STATED EXERCISE:
Pictures do not belong in your copy. Repeat all the other data exactly.

:: DATA EXTRACT

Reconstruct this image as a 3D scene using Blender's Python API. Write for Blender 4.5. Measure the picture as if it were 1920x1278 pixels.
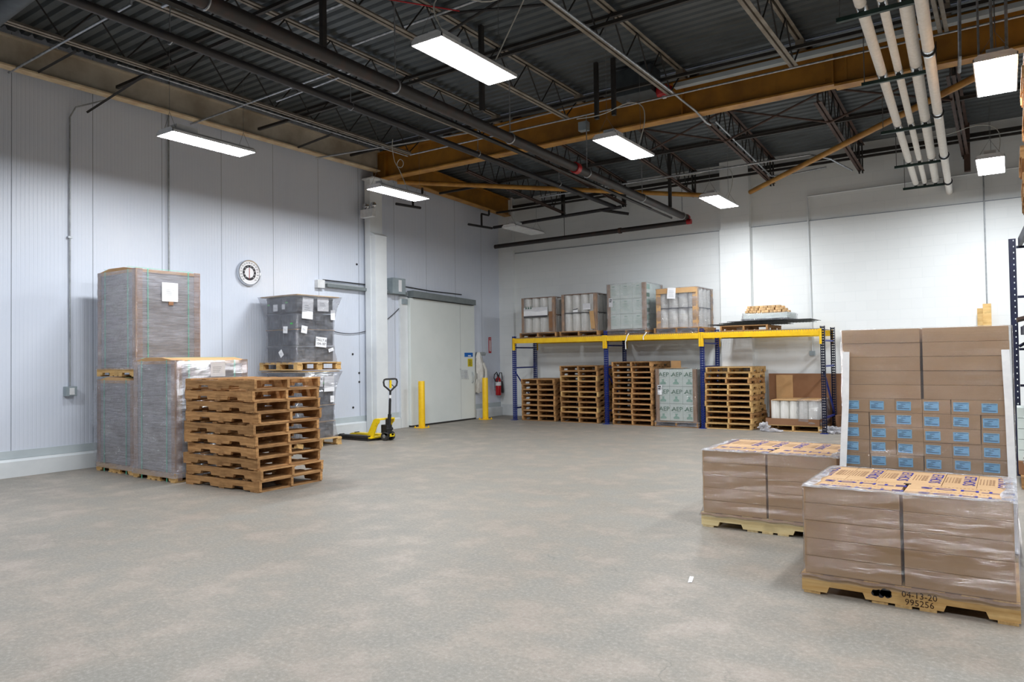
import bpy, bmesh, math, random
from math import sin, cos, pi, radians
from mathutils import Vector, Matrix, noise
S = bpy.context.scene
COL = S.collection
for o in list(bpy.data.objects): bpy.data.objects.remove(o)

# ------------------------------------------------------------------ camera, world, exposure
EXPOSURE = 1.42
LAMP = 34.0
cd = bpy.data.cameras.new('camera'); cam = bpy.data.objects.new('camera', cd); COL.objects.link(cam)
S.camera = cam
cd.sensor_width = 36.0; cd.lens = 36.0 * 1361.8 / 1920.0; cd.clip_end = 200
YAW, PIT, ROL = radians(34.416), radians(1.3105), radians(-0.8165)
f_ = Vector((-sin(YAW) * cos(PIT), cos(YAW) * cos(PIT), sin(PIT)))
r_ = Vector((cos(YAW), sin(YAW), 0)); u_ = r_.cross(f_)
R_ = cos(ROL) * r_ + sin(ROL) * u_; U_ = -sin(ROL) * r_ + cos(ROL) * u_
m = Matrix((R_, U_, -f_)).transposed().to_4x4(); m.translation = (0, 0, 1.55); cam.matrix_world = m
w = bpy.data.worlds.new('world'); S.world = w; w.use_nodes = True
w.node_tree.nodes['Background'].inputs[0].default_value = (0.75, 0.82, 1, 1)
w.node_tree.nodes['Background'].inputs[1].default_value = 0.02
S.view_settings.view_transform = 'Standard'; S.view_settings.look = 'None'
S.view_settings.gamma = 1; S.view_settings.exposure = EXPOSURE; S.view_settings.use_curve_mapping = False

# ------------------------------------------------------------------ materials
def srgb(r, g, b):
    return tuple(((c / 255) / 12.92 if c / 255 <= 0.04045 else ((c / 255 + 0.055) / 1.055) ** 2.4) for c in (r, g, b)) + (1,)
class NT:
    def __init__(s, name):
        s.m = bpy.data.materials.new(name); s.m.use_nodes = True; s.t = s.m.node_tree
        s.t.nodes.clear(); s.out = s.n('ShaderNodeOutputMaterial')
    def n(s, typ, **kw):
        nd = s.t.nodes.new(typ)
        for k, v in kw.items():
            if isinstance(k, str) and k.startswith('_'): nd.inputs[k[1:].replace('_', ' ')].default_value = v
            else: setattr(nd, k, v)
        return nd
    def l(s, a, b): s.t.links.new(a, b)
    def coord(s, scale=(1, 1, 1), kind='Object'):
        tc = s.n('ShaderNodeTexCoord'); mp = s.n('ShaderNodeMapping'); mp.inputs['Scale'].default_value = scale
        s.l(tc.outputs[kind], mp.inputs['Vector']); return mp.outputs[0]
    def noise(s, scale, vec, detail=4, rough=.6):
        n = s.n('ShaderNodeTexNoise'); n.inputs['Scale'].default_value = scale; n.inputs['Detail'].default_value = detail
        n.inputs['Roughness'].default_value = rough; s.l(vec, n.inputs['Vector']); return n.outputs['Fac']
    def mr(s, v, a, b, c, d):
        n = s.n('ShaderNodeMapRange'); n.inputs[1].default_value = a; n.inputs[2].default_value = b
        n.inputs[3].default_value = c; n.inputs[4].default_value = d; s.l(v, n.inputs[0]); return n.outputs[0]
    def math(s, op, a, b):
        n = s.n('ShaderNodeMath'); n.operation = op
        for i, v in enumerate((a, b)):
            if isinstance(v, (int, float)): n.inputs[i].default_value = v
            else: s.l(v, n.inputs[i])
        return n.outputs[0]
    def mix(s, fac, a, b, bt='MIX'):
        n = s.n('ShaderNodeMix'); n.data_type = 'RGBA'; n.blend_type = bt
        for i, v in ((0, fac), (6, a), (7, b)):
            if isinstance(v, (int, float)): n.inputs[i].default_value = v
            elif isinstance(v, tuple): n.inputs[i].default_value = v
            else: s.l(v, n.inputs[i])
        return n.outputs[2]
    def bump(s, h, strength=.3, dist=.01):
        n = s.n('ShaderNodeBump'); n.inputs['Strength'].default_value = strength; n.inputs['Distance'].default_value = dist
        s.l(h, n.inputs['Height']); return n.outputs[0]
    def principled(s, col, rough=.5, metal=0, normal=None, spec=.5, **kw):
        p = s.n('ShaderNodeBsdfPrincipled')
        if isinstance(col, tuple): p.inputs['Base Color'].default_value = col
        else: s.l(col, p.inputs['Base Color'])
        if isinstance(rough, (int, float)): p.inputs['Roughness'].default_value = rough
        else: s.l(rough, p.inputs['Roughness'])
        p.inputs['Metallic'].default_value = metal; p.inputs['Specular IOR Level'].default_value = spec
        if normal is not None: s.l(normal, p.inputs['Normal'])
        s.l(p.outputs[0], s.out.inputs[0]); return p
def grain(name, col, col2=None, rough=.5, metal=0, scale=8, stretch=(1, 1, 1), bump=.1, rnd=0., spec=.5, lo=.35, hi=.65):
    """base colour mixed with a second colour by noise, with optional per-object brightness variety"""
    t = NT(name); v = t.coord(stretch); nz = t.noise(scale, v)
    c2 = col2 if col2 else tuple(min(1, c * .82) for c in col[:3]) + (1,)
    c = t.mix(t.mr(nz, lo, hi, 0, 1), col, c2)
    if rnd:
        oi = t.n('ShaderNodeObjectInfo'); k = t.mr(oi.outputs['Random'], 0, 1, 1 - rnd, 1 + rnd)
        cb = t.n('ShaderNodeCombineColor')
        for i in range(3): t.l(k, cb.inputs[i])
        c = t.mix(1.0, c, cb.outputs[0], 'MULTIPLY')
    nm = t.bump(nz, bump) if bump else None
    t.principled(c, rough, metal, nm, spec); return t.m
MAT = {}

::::

RESPONSE TO THIS EXERCISE:
Reconstruct this image as a 3D scene using Blender's Python API. Write for Blender 4.5. Measure the picture as if it were 1920x1278 pixels.
import bpy, bmesh, math, random
from math import sin, cos, pi, radians
from mathutils import Vector, Matrix, noise
S = bpy.context.scene
COL = S.collection
for o in list(bpy.data.objects): bpy.data.objects.remove(o)

# ------------------------------------------------------------------ camera, world, exposure
EXPOSURE = 1.42
LAMP = 34.0
cd = bpy.data.cameras.new('camera'); cam = bpy.data.objects.new('camera', cd); COL.objects.link(cam)
S.camera = cam
cd.sensor_width = 36.0; cd.lens = 36.0 * 1361.8 / 1920.0; cd.clip_end = 200
YAW, PIT, ROL = radians(34.416), radians(1.3105), radians(-0.8165)
f_ = Vector((-sin(YAW) * cos(PIT), cos(YAW) * cos(PIT), sin(PIT)))
r_ = Vector((cos(YAW), sin(YAW), 0)); u_ = r_.cross(f_)
R_ = cos(ROL) * r_ + sin(ROL) * u_; U_ = -sin(ROL) * r_ + cos(ROL) * u_
m = Matrix((R_, U_, -f_)).transposed().to_4x4(); m.translation = (0, 0, 1.55); cam.matrix_world = m
w = bpy.data.worlds.new('world'); S.world = w; w.use_nodes = True
w.node_tree.nodes['Background'].inputs[0].default_value = (0.75, 0.82, 1, 1)
w.node_tree.nodes['Background'].inputs[1].default_value = 0.02
S.view_settings.view_transform = 'Standard'; S.view_settings.look = 'None'
S.view_settings.gamma = 1; S.view_settings.exposure = EXPOSURE; S.view_settings.use_curve_mapping = False

# ------------------------------------------------------------------ materials
def srgb(r, g, b):
    return tuple(((c / 255) / 12.92 if c / 255 <= 0.04045 else ((c / 255 + 0.055) / 1.055) ** 2.4) for c in (r, g, b)) + (1,)
class NT:
    def __init__(s, name):
        s.m = bpy.data.materials.new(name); s.m.use_nodes = True; s.t = s.m.node_tree
        s.t.nodes.clear(); s.out = s.n('ShaderNodeOutputMaterial')
    def n(s, typ, **kw):
        nd = s.t.nodes.new(typ)
        for k, v in kw.items():
            if isinstance(k, str) and k.startswith('_'): nd.inputs[k[1:].replace('_', ' ')].default_value = v
            else: setattr(nd, k, v)
        return nd
    def l(s, a, b): s.t.links.new(a, b)
    def coord(s, scale=(1, 1, 1), kind='Object'):
        tc = s.n('ShaderNodeTexCoord'); mp = s.n('ShaderNodeMapping'); mp.inputs['Scale'].default_value = scale
        s.l(tc.outputs[kind], mp.inputs['Vector']); return mp.outputs[0]
    def noise(s, scale, vec, detail=4, rough=.6):
        n = s.n('ShaderNodeTexNoise'); n.inputs['Scale'].default_value = scale; n.inputs['Detail'].default_value = detail
        n.inputs['Roughness'].default_value = rough; s.l(vec, n.inputs['Vector']); return n.outputs['Fac']
    def mr(s, v, a, b, c, d):
        n = s.n('ShaderNodeMapRange'); n.inputs[1].default_value = a; n.inputs[2].default_value = b
        n.inputs[3].default_value = c; n.inputs[4].default_value = d; s.l(v, n.inputs[0]); return n.outputs[0]
    def math(s, op, a, b):
        n = s.n('ShaderNodeMath'); n.operation = op
        for i, v in enumerate((a, b)):
            if isinstance(v, (int, float)): n.inputs[i].default_value = v
            else: s.l(v, n.inputs[i])
        return n.outputs[0]
    def mix(s, fac, a, b, bt='MIX'):
        n = s.n('ShaderNodeMix'); n.data_type = 'RGBA'; n.blend_type = bt
        for i, v in ((0, fac), (6, a), (7, b)):
            if isinstance(v, (int, float)): n.inputs[i].default_value = v
            elif isinstance(v, tuple): n.inputs[i].default_value = v
            else: s.l(v, n.inputs[i])
        return n.outputs[2]
    def bump(s, h, strength=.3, dist=.01):
        n = s.n('ShaderNodeBump'); n.inputs['Strength'].default_value = strength; n.inputs['Distance'].default_value = dist
        s.l(h, n.inputs['Height']); return n.outputs[0]
    def principled(s, col, rough=.5, metal=0, normal=None, spec=.5, **kw):
        p = s.n('ShaderNodeBsdfPrincipled')
        if isinstance(col, tuple): p.inputs['Base Color'].default_value = col
        else: s.l(col, p.inputs['Base Color'])
        if isinstance(rough, (int, float)): p.inputs['Roughness'].default_value = rough
        else: s.l(rough, p.inputs['Roughness'])
        p.inputs['Metallic'].default_value = metal; p.inputs['Specular IOR Level'].default_value = spec
        if normal is not None: s.l(normal, p.inputs['Normal'])
        s.l(p.outputs[0], s.out.inputs[0]); return p
def grain(name, col, col2=None, rough=.5, metal=0, scale=8, stretch=(1, 1, 1), bump=.1, rnd=0., spec=.5, lo=.35, hi=.65):
    """base colour mixed with a second colour by noise, with optional per-object brightness variety"""
    t = NT(name); v = t.coord(stretch); nz = t.noise(scale, v)
    c2 = col2 if col2 else tuple(min(1, c * .82) for c in col[:3]) + (1,)
    c = t.mix(t.mr(nz, lo, hi, 0, 1), col, c2)
    if rnd:
        oi = t.n('ShaderNodeObjectInfo'); k = t.mr(oi.outputs['Random'], 0, 1, 1 - rnd, 1 + rnd)
        cb = t.n('ShaderNodeCombineColor')
        for i in range(3): t.l(k, cb.inputs[i])
        c = t.mix(1.0, c, cb.outputs[0], 'MULTIPLY')
    nm = t.bump(nz, bump) if bump else None
    t.principled(c, rough, metal, nm, spec); return t.m
MAT = {}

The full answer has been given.